Objective:
Give back an exact copy of the lines from the start of the material through the line bearing "COL = scene.collection". Include both ends and nothing else.

Information provided:
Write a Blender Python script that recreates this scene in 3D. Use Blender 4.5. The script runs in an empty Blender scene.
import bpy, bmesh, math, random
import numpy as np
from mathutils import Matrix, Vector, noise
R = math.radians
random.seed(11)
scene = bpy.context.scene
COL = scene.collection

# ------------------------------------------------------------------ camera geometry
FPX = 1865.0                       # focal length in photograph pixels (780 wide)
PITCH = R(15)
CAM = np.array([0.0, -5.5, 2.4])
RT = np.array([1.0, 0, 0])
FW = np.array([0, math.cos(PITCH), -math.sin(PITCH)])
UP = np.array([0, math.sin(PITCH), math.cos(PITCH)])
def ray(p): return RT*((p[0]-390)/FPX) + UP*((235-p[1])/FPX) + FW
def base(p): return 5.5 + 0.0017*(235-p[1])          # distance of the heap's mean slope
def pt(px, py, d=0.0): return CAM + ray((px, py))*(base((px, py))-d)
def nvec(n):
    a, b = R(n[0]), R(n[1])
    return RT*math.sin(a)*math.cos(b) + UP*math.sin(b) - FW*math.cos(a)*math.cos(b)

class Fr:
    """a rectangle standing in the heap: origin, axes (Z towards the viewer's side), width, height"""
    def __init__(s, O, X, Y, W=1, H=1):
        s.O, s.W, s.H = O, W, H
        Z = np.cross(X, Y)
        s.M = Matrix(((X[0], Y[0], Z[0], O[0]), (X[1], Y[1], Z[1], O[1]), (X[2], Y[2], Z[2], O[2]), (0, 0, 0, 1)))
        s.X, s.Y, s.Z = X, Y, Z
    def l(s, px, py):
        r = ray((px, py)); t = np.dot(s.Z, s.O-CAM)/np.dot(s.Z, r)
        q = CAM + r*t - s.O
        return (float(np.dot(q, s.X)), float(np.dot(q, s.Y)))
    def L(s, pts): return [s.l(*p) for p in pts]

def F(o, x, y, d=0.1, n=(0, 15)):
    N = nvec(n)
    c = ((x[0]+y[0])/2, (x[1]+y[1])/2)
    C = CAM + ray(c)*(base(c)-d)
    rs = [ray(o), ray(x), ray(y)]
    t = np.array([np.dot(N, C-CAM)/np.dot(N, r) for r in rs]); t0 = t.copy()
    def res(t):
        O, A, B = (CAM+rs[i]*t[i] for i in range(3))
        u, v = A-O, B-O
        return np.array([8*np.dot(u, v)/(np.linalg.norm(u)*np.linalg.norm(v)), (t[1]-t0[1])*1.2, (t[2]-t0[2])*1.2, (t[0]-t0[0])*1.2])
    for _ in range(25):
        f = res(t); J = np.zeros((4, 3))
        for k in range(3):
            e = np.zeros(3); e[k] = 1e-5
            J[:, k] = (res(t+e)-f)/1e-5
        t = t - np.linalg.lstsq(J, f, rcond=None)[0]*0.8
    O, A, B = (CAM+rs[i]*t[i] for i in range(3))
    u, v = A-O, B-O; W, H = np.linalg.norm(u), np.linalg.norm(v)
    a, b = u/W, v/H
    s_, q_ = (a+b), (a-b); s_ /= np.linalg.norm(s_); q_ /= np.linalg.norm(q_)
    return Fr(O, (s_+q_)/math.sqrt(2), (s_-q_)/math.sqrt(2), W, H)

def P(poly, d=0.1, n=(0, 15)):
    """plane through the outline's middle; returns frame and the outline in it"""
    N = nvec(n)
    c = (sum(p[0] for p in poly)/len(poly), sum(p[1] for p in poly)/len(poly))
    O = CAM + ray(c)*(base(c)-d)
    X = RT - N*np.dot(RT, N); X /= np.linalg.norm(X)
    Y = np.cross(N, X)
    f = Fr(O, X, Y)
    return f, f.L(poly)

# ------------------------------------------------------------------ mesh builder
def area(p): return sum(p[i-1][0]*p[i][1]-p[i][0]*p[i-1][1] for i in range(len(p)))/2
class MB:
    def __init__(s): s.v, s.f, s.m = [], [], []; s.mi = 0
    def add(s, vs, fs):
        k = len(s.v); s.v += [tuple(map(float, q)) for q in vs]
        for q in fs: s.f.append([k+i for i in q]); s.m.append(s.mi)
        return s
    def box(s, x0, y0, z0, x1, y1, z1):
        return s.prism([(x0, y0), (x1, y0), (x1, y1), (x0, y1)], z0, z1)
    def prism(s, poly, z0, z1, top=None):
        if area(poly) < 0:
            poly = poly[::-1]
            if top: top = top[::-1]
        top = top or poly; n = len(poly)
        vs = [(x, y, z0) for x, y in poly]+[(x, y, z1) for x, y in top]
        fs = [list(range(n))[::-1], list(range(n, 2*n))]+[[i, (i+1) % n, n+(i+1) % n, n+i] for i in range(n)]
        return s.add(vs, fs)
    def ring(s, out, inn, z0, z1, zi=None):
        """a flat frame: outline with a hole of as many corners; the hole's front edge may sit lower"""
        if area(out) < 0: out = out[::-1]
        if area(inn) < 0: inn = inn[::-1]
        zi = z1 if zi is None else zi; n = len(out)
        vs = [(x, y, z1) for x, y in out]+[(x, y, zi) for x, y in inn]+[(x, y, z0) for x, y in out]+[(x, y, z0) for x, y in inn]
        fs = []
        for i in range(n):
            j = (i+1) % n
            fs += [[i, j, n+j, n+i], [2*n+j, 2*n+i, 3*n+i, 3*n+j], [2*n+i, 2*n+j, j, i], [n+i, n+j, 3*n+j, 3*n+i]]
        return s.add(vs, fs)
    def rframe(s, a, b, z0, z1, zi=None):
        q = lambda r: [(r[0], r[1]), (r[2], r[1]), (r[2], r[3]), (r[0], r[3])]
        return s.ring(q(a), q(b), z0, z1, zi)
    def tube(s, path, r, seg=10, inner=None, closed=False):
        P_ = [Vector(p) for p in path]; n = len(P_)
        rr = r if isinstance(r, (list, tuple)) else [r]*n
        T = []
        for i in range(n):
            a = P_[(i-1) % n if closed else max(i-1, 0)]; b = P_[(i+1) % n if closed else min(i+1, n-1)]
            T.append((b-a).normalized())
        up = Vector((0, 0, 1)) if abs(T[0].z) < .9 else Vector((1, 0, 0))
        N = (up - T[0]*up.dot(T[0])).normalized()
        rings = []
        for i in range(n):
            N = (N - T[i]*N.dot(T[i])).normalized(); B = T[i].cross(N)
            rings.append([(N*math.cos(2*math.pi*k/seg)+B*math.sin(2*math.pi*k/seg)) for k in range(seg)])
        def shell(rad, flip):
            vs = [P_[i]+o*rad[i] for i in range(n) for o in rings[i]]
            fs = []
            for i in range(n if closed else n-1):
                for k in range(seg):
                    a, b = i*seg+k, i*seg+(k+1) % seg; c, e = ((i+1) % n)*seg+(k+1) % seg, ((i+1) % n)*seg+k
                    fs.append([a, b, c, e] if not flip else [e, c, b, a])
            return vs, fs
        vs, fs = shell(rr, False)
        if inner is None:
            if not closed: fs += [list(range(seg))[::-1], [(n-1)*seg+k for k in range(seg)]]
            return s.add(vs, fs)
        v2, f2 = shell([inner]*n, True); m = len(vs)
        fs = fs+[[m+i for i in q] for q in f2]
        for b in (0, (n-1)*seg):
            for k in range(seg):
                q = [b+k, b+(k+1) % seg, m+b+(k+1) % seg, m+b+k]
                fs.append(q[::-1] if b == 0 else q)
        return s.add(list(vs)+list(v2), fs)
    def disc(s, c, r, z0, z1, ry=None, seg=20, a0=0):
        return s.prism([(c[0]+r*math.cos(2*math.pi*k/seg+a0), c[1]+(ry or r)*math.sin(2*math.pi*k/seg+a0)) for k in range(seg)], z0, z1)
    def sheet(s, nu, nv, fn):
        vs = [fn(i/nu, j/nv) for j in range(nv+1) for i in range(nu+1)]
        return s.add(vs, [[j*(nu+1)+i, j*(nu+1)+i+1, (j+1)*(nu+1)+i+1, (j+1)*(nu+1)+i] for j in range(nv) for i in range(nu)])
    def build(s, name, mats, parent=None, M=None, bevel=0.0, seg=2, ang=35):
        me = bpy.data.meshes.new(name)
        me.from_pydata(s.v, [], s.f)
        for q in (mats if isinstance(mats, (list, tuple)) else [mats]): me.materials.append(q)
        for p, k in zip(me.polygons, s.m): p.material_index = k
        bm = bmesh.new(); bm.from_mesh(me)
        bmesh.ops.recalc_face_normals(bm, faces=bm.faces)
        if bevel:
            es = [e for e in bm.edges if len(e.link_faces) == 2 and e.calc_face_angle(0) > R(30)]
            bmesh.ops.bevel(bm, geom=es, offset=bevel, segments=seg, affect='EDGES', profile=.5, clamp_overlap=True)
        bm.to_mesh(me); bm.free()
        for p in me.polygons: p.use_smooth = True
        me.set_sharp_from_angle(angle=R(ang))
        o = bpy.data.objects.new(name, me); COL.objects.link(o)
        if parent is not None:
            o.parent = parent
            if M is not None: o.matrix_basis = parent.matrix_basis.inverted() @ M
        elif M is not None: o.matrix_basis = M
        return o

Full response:
Write a Blender Python script that recreates this scene in 3D. Use Blender 4.5. The script runs in an empty Blender scene.
import bpy, bmesh, math, random
import numpy as np
from mathutils import Matrix, Vector, noise
R = math.radians
random.seed(11)
scene = bpy.context.scene
COL = scene.collection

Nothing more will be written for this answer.